## Start
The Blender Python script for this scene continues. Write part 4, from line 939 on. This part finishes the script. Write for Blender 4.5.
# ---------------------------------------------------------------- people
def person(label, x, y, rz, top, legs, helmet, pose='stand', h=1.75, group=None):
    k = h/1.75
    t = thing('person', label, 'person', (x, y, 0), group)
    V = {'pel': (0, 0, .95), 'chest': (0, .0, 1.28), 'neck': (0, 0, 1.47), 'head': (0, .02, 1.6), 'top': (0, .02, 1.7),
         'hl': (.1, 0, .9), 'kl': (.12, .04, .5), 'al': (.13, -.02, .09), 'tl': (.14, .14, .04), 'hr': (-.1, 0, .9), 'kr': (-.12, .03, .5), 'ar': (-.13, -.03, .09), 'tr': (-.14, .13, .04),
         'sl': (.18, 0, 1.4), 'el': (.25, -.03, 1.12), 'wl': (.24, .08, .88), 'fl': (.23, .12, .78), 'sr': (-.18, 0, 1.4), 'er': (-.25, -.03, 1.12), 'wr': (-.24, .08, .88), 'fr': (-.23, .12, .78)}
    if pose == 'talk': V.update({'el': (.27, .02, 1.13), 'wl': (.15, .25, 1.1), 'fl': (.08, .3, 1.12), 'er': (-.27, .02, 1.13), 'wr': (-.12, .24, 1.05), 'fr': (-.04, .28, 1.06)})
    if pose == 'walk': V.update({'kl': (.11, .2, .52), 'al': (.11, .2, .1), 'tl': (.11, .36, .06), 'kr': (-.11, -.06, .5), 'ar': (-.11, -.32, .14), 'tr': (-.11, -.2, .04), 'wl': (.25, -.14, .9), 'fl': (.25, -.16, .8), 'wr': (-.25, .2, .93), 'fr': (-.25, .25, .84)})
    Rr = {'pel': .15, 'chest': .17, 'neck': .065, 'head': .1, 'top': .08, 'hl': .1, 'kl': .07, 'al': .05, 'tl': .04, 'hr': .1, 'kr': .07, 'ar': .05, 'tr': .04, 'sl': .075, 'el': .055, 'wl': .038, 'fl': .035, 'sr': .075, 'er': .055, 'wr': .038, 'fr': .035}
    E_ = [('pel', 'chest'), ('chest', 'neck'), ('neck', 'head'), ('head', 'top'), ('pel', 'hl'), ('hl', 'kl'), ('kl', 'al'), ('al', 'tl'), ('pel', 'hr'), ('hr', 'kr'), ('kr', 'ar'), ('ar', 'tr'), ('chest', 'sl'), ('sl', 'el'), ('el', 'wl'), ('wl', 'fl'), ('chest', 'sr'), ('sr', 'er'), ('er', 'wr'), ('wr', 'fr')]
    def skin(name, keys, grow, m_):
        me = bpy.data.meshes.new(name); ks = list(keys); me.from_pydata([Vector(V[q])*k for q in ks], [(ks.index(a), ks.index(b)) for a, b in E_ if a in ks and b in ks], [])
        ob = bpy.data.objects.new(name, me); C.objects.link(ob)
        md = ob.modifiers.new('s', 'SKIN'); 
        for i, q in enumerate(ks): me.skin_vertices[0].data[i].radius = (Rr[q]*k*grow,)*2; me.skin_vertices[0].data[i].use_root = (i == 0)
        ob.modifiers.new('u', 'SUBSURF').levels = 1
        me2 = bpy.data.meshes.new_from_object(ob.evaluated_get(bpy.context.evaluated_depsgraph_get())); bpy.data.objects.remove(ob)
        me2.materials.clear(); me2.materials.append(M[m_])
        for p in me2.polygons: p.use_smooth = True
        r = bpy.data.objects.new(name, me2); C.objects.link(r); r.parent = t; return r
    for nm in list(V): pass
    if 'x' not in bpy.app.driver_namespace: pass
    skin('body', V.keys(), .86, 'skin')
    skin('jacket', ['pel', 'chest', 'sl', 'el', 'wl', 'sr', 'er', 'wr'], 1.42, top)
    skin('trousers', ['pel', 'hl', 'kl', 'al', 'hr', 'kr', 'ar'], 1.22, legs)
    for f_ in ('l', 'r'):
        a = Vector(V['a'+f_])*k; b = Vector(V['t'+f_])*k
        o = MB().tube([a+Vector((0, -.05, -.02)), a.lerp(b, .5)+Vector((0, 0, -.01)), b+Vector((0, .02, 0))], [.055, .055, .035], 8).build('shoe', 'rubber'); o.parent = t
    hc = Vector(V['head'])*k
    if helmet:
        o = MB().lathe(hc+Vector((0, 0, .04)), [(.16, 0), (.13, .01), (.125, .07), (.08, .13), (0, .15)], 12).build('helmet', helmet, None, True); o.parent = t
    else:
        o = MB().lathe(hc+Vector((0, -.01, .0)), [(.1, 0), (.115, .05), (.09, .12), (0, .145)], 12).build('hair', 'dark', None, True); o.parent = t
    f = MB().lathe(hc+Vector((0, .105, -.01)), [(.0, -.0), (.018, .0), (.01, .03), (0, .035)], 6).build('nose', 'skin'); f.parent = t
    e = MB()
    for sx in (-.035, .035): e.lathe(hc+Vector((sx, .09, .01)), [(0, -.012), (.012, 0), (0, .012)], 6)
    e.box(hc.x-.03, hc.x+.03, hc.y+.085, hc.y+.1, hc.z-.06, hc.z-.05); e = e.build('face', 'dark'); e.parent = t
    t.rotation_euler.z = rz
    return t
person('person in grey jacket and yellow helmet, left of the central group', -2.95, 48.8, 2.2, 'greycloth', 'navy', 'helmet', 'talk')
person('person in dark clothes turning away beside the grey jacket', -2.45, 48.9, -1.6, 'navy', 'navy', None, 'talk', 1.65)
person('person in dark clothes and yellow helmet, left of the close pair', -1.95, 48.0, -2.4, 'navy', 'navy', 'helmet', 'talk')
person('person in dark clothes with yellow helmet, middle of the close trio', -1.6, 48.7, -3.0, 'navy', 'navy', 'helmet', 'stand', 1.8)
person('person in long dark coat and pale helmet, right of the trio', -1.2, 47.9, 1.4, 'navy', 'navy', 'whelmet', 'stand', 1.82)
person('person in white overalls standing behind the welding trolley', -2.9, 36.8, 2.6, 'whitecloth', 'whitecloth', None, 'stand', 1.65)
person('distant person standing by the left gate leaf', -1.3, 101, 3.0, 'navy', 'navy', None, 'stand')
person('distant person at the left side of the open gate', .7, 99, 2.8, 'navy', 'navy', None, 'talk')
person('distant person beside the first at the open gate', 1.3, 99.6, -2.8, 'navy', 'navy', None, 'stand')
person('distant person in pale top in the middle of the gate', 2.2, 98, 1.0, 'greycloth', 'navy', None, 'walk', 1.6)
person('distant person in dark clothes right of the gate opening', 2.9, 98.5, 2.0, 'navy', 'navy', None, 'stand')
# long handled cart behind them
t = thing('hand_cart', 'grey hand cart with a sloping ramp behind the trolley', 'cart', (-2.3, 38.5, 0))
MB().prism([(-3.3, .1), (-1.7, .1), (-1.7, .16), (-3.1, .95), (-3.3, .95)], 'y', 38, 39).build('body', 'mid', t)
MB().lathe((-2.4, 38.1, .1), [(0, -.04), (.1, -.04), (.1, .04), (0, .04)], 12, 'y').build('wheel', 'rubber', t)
## End
DIRECTIVE »
Return all of the data precisely as it appears.

IN RESPONSE »
The Blender Python script for this scene continues. Write part 4, from line 939 on. This part finishes the script. Write for Blender 4.5.
# ---------------------------------------------------------------- people
def person(label, x, y, rz, top, legs, helmet, pose='stand', h=1.75, group=None):
    k = h/1.75
    t = thing('person', label, 'person', (x, y, 0), group)
    V = {'pel': (0, 0, .95), 'chest': (0, .0, 1.28), 'neck': (0, 0, 1.47), 'head': (0, .02, 1.6), 'top': (0, .02, 1.7),
         'hl': (.1, 0, .9), 'kl': (.12, .04, .5), 'al': (.13, -.02, .09), 'tl': (.14, .14, .04), 'hr': (-.1, 0, .9), 'kr': (-.12, .03, .5), 'ar': (-.13, -.03, .09), 'tr': (-.14, .13, .04),
         'sl': (.18, 0, 1.4), 'el': (.25, -.03, 1.12), 'wl': (.24, .08, .88), 'fl': (.23, .12, .78), 'sr': (-.18, 0, 1.4), 'er': (-.25, -.03, 1.12), 'wr': (-.24, .08, .88), 'fr': (-.23, .12, .78)}
    if pose == 'talk': V.update({'el': (.27, .02, 1.13), 'wl': (.15, .25, 1.1), 'fl': (.08, .3, 1.12), 'er': (-.27, .02, 1.13), 'wr': (-.12, .24, 1.05), 'fr': (-.04, .28, 1.06)})
    if pose == 'walk': V.update({'kl': (.11, .2, .52), 'al': (.11, .2, .1), 'tl': (.11, .36, .06), 'kr': (-.11, -.06, .5), 'ar': (-.11, -.32, .14), 'tr': (-.11, -.2, .04), 'wl': (.25, -.14, .9), 'fl': (.25, -.16, .8), 'wr': (-.25, .2, .93), 'fr': (-.25, .25, .84)})
    Rr = {'pel': .15, 'chest': .17, 'neck': .065, 'head': .1, 'top': .08, 'hl': .1, 'kl': .07, 'al': .05, 'tl': .04, 'hr': .1, 'kr': .07, 'ar': .05, 'tr': .04, 'sl': .075, 'el': .055, 'wl': .038, 'fl': .035, 'sr': .075, 'er': .055, 'wr': .038, 'fr': .035}
    E_ = [('pel', 'chest'), ('chest', 'neck'), ('neck', 'head'), ('head', 'top'), ('pel', 'hl'), ('hl', 'kl'), ('kl', 'al'), ('al', 'tl'), ('pel', 'hr'), ('hr', 'kr'), ('kr', 'ar'), ('ar', 'tr'), ('chest', 'sl'), ('sl', 'el'), ('el', 'wl'), ('wl', 'fl'), ('chest', 'sr'), ('sr', 'er'), ('er', 'wr'), ('wr', 'fr')]
    def skin(name, keys, grow, m_):
        me = bpy.data.meshes.new(name); ks = list(keys); me.from_pydata([Vector(V[q])*k for q in ks], [(ks.index(a), ks.index(b)) for a, b in E_ if a in ks and b in ks], [])
        ob = bpy.data.objects.new(name, me); C.objects.link(ob)
        md = ob.modifiers.new('s', 'SKIN'); 
        for i, q in enumerate(ks): me.skin_vertices[0].data[i].radius = (Rr[q]*k*grow,)*2; me.skin_vertices[0].data[i].use_root = (i == 0)
        ob.modifiers.new('u', 'SUBSURF').levels = 1
        me2 = bpy.data.meshes.new_from_object(ob.evaluated_get(bpy.context.evaluated_depsgraph_get())); bpy.data.objects.remove(ob)
        me2.materials.clear(); me2.materials.append(M[m_])
        for p in me2.polygons: p.use_smooth = True
        r = bpy.data.objects.new(name, me2); C.objects.link(r); r.parent = t; return r
    for nm in list(V): pass
    if 'x' not in bpy.app.driver_namespace: pass
    skin('body', V.keys(), .86, 'skin')
    skin('jacket', ['pel', 'chest', 'sl', 'el', 'wl', 'sr', 'er', 'wr'], 1.42, top)
    skin('trousers', ['pel', 'hl', 'kl', 'al', 'hr', 'kr', 'ar'], 1.22, legs)
    for f_ in ('l', 'r'):
        a = Vector(V['a'+f_])*k; b = Vector(V['t'+f_])*k
        o = MB().tube([a+Vector((0, -.05, -.02)), a.lerp(b, .5)+Vector((0, 0, -.01)), b+Vector((0, .02, 0))], [.055, .055, .035], 8).build('shoe', 'rubber'); o.parent = t
    hc = Vector(V['head'])*k
    if helmet:
        o = MB().lathe(hc+Vector((0, 0, .04)), [(.16, 0), (.13, .01), (.125, .07), (.08, .13), (0, .15)], 12).build('helmet', helmet, None, True); o.parent = t
    else:
        o = MB().lathe(hc+Vector((0, -.01, .0)), [(.1, 0), (.115, .05), (.09, .12), (0, .145)], 12).build('hair', 'dark', None, True); o.parent = t
    f = MB().lathe(hc+Vector((0, .105, -.01)), [(.0, -.0), (.018, .0), (.01, .03), (0, .035)], 6).build('nose', 'skin'); f.parent = t
    e = MB()
    for sx in (-.035, .035): e.lathe(hc+Vector((sx, .09, .01)), [(0, -.012), (.012, 0), (0, .012)], 6)
    e.box(hc.x-.03, hc.x+.03, hc.y+.085, hc.y+.1, hc.z-.06, hc.z-.05); e = e.build('face', 'dark'); e.parent = t
    t.rotation_euler.z = rz
    return t
person('person in grey jacket and yellow helmet, left of the central group', -2.95, 48.8, 2.2, 'greycloth', 'navy', 'helmet', 'talk')
person('person in dark clothes turning away beside the grey jacket', -2.45, 48.9, -1.6, 'navy', 'navy', None, 'talk', 1.65)
person('person in dark clothes and yellow helmet, left of the close pair', -1.95, 48.0, -2.4, 'navy', 'navy', 'helmet', 'talk')
person('person in dark clothes with yellow helmet, middle of the close trio', -1.6, 48.7, -3.0, 'navy', 'navy', 'helmet', 'stand', 1.8)
person('person in long dark coat and pale helmet, right of the trio', -1.2, 47.9, 1.4, 'navy', 'navy', 'whelmet', 'stand', 1.82)
person('person in white overalls standing behind the welding trolley', -2.9, 36.8, 2.6, 'whitecloth', 'whitecloth', None, 'stand', 1.65)
person('distant person standing by the left gate leaf', -1.3, 101, 3.0, 'navy', 'navy', None, 'stand')
person('distant person at the left side of the open gate', .7, 99, 2.8, 'navy', 'navy', None, 'talk')
person('distant person beside the first at the open gate', 1.3, 99.6, -2.8, 'navy', 'navy', None, 'stand')
person('distant person in pale top in the middle of the gate', 2.2, 98, 1.0, 'greycloth', 'navy', None, 'walk', 1.6)
person('distant person in dark clothes right of the gate opening', 2.9, 98.5, 2.0, 'navy', 'navy', None, 'stand')
# long handled cart behind them
t = thing('hand_cart', 'grey hand cart with a sloping ramp behind the trolley', 'cart', (-2.3, 38.5, 0))
MB().prism([(-3.3, .1), (-1.7, .1), (-1.7, .16), (-3.1, .95), (-3.3, .95)], 'y', 38, 39).build('body', 'mid', t)
MB().lathe((-2.4, 38.1, .1), [(0, -.04), (.1, -.04), (.1, .04), (0, .04)], 12, 'y').build('wheel', 'rubber', t)